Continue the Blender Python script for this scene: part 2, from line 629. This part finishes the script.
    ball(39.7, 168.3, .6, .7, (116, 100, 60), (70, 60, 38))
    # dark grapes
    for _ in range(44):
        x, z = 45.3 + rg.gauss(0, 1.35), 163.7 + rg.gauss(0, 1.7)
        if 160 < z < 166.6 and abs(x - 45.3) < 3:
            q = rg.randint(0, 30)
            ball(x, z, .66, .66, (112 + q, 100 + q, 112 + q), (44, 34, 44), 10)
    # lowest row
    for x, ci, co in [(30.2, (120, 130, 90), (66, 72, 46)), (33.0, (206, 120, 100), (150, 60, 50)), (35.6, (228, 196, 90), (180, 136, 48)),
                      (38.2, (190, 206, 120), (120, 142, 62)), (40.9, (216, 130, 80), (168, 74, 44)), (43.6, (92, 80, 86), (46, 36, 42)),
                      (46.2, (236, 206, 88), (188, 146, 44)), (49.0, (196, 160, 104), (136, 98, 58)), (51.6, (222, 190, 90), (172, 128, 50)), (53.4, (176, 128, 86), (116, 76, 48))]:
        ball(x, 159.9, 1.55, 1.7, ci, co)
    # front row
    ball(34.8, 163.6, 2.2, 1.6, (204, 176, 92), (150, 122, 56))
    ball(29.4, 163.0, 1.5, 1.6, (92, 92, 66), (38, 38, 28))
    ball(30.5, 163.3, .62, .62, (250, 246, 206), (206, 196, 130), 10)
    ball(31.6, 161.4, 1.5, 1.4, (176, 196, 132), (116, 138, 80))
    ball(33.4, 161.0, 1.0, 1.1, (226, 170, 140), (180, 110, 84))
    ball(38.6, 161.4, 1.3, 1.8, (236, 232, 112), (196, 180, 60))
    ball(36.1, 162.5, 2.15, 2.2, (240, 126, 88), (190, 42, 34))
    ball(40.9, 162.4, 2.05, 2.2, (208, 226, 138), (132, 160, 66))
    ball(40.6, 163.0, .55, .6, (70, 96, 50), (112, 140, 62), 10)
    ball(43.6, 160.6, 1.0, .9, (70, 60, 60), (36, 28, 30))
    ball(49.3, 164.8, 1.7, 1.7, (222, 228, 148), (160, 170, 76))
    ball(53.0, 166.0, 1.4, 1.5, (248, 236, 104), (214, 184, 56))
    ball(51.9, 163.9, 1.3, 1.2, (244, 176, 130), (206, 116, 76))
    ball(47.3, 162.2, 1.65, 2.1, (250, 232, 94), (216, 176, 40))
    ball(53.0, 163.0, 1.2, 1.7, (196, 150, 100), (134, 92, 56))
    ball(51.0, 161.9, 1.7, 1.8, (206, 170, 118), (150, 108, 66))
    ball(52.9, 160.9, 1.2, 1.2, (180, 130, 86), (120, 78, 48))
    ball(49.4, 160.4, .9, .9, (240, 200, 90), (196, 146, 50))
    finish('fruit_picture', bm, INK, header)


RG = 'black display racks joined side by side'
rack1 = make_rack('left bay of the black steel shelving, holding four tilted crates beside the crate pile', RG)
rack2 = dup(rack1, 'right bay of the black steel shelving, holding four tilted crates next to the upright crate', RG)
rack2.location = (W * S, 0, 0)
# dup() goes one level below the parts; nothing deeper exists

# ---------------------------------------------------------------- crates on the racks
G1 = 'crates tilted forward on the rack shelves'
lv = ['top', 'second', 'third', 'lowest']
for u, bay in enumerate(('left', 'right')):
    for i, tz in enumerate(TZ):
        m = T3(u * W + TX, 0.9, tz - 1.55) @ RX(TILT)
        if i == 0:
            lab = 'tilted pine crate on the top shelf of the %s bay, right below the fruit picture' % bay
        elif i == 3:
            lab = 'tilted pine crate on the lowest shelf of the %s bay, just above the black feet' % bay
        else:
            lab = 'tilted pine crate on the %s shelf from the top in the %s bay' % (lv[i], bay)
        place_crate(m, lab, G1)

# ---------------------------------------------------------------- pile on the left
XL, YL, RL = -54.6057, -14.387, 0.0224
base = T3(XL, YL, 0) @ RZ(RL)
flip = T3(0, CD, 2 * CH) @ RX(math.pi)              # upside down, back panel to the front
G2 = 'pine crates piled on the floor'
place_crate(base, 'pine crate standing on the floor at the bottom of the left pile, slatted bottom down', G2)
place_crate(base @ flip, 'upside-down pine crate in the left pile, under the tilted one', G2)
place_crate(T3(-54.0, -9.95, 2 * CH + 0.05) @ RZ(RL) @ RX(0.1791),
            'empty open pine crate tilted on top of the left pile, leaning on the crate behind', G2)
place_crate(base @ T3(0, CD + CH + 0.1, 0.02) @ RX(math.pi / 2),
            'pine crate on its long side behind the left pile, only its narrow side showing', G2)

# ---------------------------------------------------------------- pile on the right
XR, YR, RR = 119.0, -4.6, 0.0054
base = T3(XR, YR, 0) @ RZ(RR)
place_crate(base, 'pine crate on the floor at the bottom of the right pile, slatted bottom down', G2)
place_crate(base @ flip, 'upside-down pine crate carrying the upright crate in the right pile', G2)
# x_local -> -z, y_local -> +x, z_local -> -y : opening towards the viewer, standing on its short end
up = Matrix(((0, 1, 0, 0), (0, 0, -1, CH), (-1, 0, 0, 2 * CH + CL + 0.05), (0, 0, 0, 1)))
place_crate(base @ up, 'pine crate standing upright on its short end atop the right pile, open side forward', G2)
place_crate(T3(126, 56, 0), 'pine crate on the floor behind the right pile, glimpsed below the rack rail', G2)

***

Problem to work on
Transcribe the full listing above without leaving anything out.

Task output
Continue the Blender Python script for this scene: part 2, from line 629. This part finishes the script.
    ball(39.7, 168.3, .6, .7, (116, 100, 60), (70, 60, 38))
    # dark grapes
    for _ in range(44):
        x, z = 45.3 + rg.gauss(0, 1.35), 163.7 + rg.gauss(0, 1.7)
        if 160 < z < 166.6 and abs(x - 45.3) < 3:
            q = rg.randint(0, 30)
            ball(x, z, .66, .66, (112 + q, 100 + q, 112 + q), (44, 34, 44), 10)
    # lowest row
    for x, ci, co in [(30.2, (120, 130, 90), (66, 72, 46)), (33.0, (206, 120, 100), (150, 60, 50)), (35.6, (228, 196, 90), (180, 136, 48)),
                      (38.2, (190, 206, 120), (120, 142, 62)), (40.9, (216, 130, 80), (168, 74, 44)), (43.6, (92, 80, 86), (46, 36, 42)),
                      (46.2, (236, 206, 88), (188, 146, 44)), (49.0, (196, 160, 104), (136, 98, 58)), (51.6, (222, 190, 90), (172, 128, 50)), (53.4, (176, 128, 86), (116, 76, 48))]:
        ball(x, 159.9, 1.55, 1.7, ci, co)
    # front row
    ball(34.8, 163.6, 2.2, 1.6, (204, 176, 92), (150, 122, 56))
    ball(29.4, 163.0, 1.5, 1.6, (92, 92, 66), (38, 38, 28))
    ball(30.5, 163.3, .62, .62, (250, 246, 206), (206, 196, 130), 10)
    ball(31.6, 161.4, 1.5, 1.4, (176, 196, 132), (116, 138, 80))
    ball(33.4, 161.0, 1.0, 1.1, (226, 170, 140), (180, 110, 84))
    ball(38.6, 161.4, 1.3, 1.8, (236, 232, 112), (196, 180, 60))
    ball(36.1, 162.5, 2.15, 2.2, (240, 126, 88), (190, 42, 34))
    ball(40.9, 162.4, 2.05, 2.2, (208, 226, 138), (132, 160, 66))
    ball(40.6, 163.0, .55, .6, (70, 96, 50), (112, 140, 62), 10)
    ball(43.6, 160.6, 1.0, .9, (70, 60, 60), (36, 28, 30))
    ball(49.3, 164.8, 1.7, 1.7, (222, 228, 148), (160, 170, 76))
    ball(53.0, 166.0, 1.4, 1.5, (248, 236, 104), (214, 184, 56))
    ball(51.9, 163.9, 1.3, 1.2, (244, 176, 130), (206, 116, 76))
    ball(47.3, 162.2, 1.65, 2.1, (250, 232, 94), (216, 176, 40))
    ball(53.0, 163.0, 1.2, 1.7, (196, 150, 100), (134, 92, 56))
    ball(51.0, 161.9, 1.7, 1.8, (206, 170, 118), (150, 108, 66))
    ball(52.9, 160.9, 1.2, 1.2, (180, 130, 86), (120, 78, 48))
    ball(49.4, 160.4, .9, .9, (240, 200, 90), (196, 146, 50))
    finish('fruit_picture', bm, INK, header)


RG = 'black display racks joined side by side'
rack1 = make_rack('left bay of the black steel shelving, holding four tilted crates beside the crate pile', RG)
rack2 = dup(rack1, 'right bay of the black steel shelving, holding four tilted crates next to the upright crate', RG)
rack2.location = (W * S, 0, 0)
# dup() goes one level below the parts; nothing deeper exists

# ---------------------------------------------------------------- crates on the racks
G1 = 'crates tilted forward on the rack shelves'
lv = ['top', 'second', 'third', 'lowest']
for u, bay in enumerate(('left', 'right')):
    for i, tz in enumerate(TZ):
        m = T3(u * W + TX, 0.9, tz - 1.55) @ RX(TILT)
        if i == 0:
            lab = 'tilted pine crate on the top shelf of the %s bay, right below the fruit picture' % bay
        elif i == 3:
            lab = 'tilted pine crate on the lowest shelf of the %s bay, just above the black feet' % bay
        else:
            lab = 'tilted pine crate on the %s shelf from the top in the %s bay' % (lv[i], bay)
        place_crate(m, lab, G1)

# ---------------------------------------------------------------- pile on the left
XL, YL, RL = -54.6057, -14.387, 0.0224
base = T3(XL, YL, 0) @ RZ(RL)
flip = T3(0, CD, 2 * CH) @ RX(math.pi)              # upside down, back panel to the front
G2 = 'pine crates piled on the floor'
place_crate(base, 'pine crate standing on the floor at the bottom of the left pile, slatted bottom down', G2)
place_crate(base @ flip, 'upside-down pine crate in the left pile, under the tilted one', G2)
place_crate(T3(-54.0, -9.95, 2 * CH + 0.05) @ RZ(RL) @ RX(0.1791),
            'empty open pine crate tilted on top of the left pile, leaning on the crate behind', G2)
place_crate(base @ T3(0, CD + CH + 0.1, 0.02) @ RX(math.pi / 2),
            'pine crate on its long side behind the left pile, only its narrow side showing', G2)

# ---------------------------------------------------------------- pile on the right
XR, YR, RR = 119.0, -4.6, 0.0054
base = T3(XR, YR, 0) @ RZ(RR)
place_crate(base, 'pine crate on the floor at the bottom of the right pile, slatted bottom down', G2)
place_crate(base @ flip, 'upside-down pine crate carrying the upright crate in the right pile', G2)
# x_local -> -z, y_local -> +x, z_local -> -y : opening towards the viewer, standing on its short end
up = Matrix(((0, 1, 0, 0), (0, 0, -1, CH), (-1, 0, 0, 2 * CH + CL + 0.05), (0, 0, 0, 1)))
place_crate(base @ up, 'pine crate standing upright on its short end atop the right pile, open side forward', G2)
place_crate(T3(126, 56, 0), 'pine crate on the floor behind the right pile, glimpsed below the rack rail', G2)